At LewRockwell.com, Karen Kwiatkowski analyzes President Donald Trump’s foreign policy actions and suggests that his view of peace stems from ownership, not armies. She notes Frederic Bastiat’s notion that “When goods don’t cross borders, soldiers will,” and suggests Trump’s foreign policy is aligned with that notion despite his tariffs. She writes:
Donald Trump declared a triumphalist vision and a golden age for the United States this week. Yet, had it been an autopsy, the Democratic side of the chamber presented like a giant deflated left lung with just a touch of pink.

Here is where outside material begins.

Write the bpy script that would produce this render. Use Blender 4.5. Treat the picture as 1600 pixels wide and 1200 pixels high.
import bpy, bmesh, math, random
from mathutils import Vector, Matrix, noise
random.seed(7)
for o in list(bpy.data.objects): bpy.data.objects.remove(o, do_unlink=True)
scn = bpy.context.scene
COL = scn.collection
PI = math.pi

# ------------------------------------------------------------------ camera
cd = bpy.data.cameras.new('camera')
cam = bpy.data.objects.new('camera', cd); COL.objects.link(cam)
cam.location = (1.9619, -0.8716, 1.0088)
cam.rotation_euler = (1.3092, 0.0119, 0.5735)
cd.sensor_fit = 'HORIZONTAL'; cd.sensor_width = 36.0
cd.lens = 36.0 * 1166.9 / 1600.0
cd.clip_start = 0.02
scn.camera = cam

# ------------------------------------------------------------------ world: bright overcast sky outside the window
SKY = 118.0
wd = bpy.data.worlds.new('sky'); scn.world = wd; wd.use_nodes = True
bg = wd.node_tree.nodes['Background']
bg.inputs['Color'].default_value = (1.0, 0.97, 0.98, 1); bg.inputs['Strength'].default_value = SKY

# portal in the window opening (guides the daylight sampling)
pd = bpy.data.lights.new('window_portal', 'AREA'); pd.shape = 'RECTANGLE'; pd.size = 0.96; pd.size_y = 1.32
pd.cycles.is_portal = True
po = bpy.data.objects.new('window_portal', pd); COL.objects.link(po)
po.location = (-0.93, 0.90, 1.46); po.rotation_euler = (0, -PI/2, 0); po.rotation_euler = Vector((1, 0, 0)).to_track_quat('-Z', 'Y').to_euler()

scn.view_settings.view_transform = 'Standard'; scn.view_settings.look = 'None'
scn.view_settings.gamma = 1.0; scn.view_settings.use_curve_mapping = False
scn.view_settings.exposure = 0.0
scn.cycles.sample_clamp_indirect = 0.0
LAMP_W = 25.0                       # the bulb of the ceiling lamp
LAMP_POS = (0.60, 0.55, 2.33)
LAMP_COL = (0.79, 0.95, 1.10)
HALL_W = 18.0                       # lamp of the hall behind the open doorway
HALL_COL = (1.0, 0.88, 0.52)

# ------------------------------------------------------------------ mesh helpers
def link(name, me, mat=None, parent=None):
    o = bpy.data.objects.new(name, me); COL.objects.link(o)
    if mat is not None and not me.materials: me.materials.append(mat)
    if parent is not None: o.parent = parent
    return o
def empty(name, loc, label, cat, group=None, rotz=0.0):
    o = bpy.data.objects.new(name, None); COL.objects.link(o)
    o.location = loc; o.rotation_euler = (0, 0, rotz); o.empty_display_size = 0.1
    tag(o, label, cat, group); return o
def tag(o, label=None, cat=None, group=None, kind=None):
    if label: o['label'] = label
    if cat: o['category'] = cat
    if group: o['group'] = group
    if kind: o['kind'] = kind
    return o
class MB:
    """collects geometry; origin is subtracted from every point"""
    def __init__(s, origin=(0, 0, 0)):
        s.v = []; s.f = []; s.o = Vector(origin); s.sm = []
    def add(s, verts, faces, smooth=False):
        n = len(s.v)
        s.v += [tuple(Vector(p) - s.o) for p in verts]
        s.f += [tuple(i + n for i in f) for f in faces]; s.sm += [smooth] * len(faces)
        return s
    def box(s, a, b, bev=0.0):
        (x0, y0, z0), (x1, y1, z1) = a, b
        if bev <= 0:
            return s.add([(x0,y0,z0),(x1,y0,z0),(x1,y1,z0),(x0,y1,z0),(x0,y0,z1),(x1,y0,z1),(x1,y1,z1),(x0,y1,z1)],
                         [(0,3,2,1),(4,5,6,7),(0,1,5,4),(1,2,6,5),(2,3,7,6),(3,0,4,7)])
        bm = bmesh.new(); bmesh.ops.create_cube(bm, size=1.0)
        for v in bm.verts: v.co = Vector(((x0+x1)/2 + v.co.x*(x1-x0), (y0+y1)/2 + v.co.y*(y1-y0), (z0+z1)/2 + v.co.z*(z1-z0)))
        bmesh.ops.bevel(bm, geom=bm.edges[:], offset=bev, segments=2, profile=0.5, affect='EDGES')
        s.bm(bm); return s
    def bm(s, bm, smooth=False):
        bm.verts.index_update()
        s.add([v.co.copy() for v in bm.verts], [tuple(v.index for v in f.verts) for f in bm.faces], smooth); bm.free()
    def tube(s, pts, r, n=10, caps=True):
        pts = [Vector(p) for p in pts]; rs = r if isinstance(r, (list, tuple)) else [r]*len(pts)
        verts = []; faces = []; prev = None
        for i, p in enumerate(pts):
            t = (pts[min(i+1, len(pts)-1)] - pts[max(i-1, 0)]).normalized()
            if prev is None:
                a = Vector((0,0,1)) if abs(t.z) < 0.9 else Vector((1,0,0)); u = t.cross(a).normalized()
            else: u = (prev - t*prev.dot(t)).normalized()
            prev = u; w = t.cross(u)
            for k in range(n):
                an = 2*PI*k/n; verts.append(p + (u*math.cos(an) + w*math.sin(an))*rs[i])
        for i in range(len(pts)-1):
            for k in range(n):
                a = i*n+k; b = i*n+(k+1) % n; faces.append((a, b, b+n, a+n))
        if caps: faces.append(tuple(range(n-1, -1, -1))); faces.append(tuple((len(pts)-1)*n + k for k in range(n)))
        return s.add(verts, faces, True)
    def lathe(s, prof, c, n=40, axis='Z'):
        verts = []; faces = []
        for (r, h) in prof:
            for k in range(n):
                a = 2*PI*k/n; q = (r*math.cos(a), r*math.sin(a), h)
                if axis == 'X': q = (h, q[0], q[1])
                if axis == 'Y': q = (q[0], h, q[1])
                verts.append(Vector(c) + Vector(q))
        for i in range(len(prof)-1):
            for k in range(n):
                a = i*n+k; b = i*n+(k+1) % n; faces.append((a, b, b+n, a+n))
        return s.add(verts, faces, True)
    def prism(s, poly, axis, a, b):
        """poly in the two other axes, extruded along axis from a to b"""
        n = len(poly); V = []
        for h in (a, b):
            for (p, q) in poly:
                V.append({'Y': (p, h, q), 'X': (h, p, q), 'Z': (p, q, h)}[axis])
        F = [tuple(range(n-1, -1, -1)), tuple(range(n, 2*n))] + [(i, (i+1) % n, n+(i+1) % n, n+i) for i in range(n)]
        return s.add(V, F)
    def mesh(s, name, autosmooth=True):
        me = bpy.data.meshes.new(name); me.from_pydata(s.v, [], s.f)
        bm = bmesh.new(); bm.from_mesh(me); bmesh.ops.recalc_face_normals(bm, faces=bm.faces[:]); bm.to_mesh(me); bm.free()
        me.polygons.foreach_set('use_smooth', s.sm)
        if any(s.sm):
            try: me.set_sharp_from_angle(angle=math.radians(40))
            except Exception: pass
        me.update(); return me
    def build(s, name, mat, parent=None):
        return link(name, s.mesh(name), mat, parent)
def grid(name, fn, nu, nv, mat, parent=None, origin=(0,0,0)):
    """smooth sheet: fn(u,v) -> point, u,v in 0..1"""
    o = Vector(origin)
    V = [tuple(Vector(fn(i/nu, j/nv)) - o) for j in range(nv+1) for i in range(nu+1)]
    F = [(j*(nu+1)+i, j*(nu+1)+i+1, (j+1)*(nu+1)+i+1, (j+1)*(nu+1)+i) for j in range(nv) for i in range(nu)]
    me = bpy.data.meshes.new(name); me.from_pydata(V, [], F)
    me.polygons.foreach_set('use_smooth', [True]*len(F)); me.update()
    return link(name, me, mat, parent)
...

Trump has known for many years that the United States is not healthy, nor on a healthy track. “America is Back!” is aspirational, but it takes more than a good slogan to coax, push, and inspire an over-stressed, tired, broke-ass nation to peace and prosperity.
With his New York bluntness occasionally revealing a soft heart, Trump makes me think of Dr. Ron Paul – the kindest and wisest of men, with his fist cheerfully raised at the deep state for the past 50 years. Trump’s aim – to align America’s actions and principles with fairness, prosperity and peace – is Paulian. Both men share an energetic and uncontrived political radicalism in support of this vision. I don’t know if God saved Trump from a deep state bullet for a higher purpose in 2025, as he has mentioned. I do know that the limited government mantra that Ron Paul revived over 40 years ago, from the old anti-war Right, is the reason we have a populist President today, who wants to end wars, shrink the bureaucracy, and abandon serfdom to the state.
Trump’s foreign policy message to Congress was mainly about tariffs, and an incipient peace in Ukraine. Trump understands the existent Russian victory, he wants organic elections in Ukraine, and the end of the Zelensky era and NATO expansion. Trump’s approach is pragmatic, realistic, popular – and radical only because it simultaneously breaks up the revenue stream, the narrative, and the credibility of the corrupt oligarchies of Europe and America.
Trump mentioned another Republican president, economic protectionist and territorial expansionist William McKinley, first elected in 1896. Trump admires McKinley, and McKinley’s role in the 1896 Republican Party resurgence. Thomas DiLorenzo recently observed, “…the Republican party by that time stood for imperialism, emboldened by its conquest of the South and its campaign of genocide against the Plains Indians from 1865-1890.” McKinley, incidentally, was also responsible for the 1900 Gold Standard Act, making all issued paper dollars redeemable in gold, an act abrogated by FDR in 1933.
It is not hard to see Trump as more McKinley, and less Paul. Yet, despite his affection for tariffs and mercantilism, Trump seems to have simultaneously and schizophrenically internalized the opposing idea that “if goods don’t cross borders, soldiers will.”
Trump’s explanation of his rare earth deal with Ukraine is as much Bastiat as it is crony imperialist McKinley. McKinley learned economics “as an Army supply officer in Lincoln’s army.” Trump learned economics from his successful father, and the rough and tumble New York real estate and construction world. McKinley launched troops to take Hawaii, to finish off the Plains Indians, and subdue the Philippines; Trump believes “if we are economically in Ukraine, it is more a deterrent of Russian or NATO violence [than a standing army would ever be].” To be fair, Trump’s “shared investment” in Ukrainian “rare earths” after a 2014 US-fomented coup and civil war reeks of American hypocrisy, disaster state-capitalism, and old style imperialism.
And yet, Trump implied he was late to Congress on Wednesday because he was waiting for confirmation that a Blackrock-led consortium had purchased two ports on both sides of the Panama Canal. Like it or not, Trump sees an American investment presence – American “ownership” as a healthy substitute for western armies, whether in Ukraine, in Panama, in Greenland, or in Gaza. He sees American “ownership” as a way to reduce military expenditures structurally and substantially, while enriching all sides.